Esta leyenda tiene como protagonistas a los mismísimos monjes de El Paular y lo que sucedió en el monasterio. Es una historia de monjes, mendigos y perros envueltos en llamas, de la que mejor no extraer conclusiones o moralejas porque las moralejas son para las fábulas, no para las leyendas, menos racionales y explicables.
Cuenta la leyenda que los monjes de El Paular abrían las puertas cada mañana para dar limosna a los pobres que hasta allí se acercaban. Siguiendo la costumbre, un día, uno de los mendigos habituales no acudió, o lo hizo tarde. Sin comida y aterido de frío murió a las puertas de la cartuja. Cuando los monjes descubrieron su cadáver decidieron darle sepultura, y lo hicieron excepcionalmente e infringiendo la costumbre monacal, en el claustro reservado a los monjes. Después de hacerlo, se retiraron a descansar a sus celdas, hasta las diez de la noche, hora en la que todos se reunían para orar en la sillería del coro.

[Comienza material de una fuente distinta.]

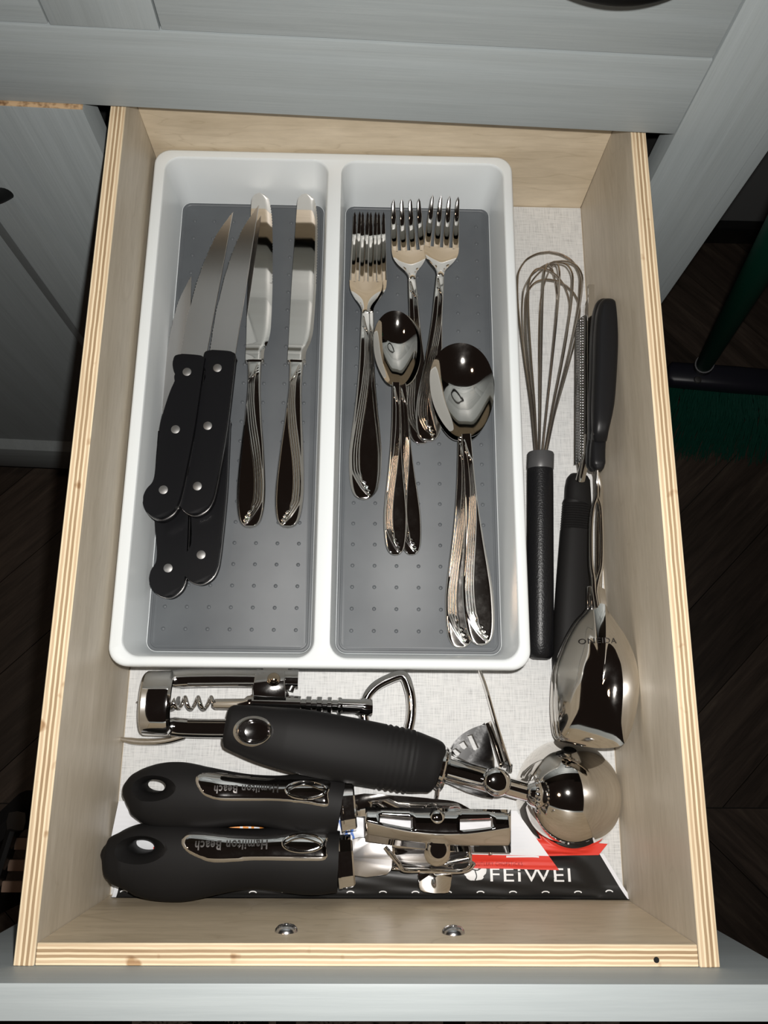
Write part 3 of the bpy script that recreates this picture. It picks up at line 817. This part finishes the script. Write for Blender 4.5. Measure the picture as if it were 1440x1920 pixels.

A la hora prevista se hicieron sonar las campanillas de las celdas y los monjes salieron para cumplir sus obligaciones, pero todos ellos se encontraban más cansados que de costumbre. Extrañados, decidieron ver la hora que marcaba el reloj lunar del monasterio. Fue cuando descubrieron que habían sido llamados una hora antes que de costumbre. Atribuyeron el error al monje encargado de hacer las llamadas, pero la situación se repitió los días posteriores. Por ello, cuatro de los monjes más fornidos, armados con palos, y por lo que se ve, no muy amigos de las bromas, se escondieron alrededor del patio, esperando encontrar al saboteador de descansos.
Sin embargo, lo que pensaban era una broma se convirtió en una escena terrorífica. Comprobaron que un perro envuelto en llamas agitaba las campanillas de todas las celdas y que después, a toda prisa, acudía a esconderse en la tumba del mendigo al que habían dado sepultura en el claustro monacal.
Después de mantener una reunión urgente, concluyeron que tal vez el mendigo habría sido un pecador condenado a las llamas del infierno. Así que decidieron sacar el cadáver de su tumba y arrojarlo al estanque de la huerta. Dicen que desde entonces, todas las noches a las doce en punto se oyen, desde el estanque, los ladridos de un perro.
Como decíamos al comienzo, mejor no sacar conclusiones porque la más sencilla daría como resultado que no hay que confiar en nadie, menos aún si ese alguien es pobre; u otra más tétrica, que no hay que enterrar muertos ajenos en tu casa. Pero como dijimos, es una leyenda, no una fábula.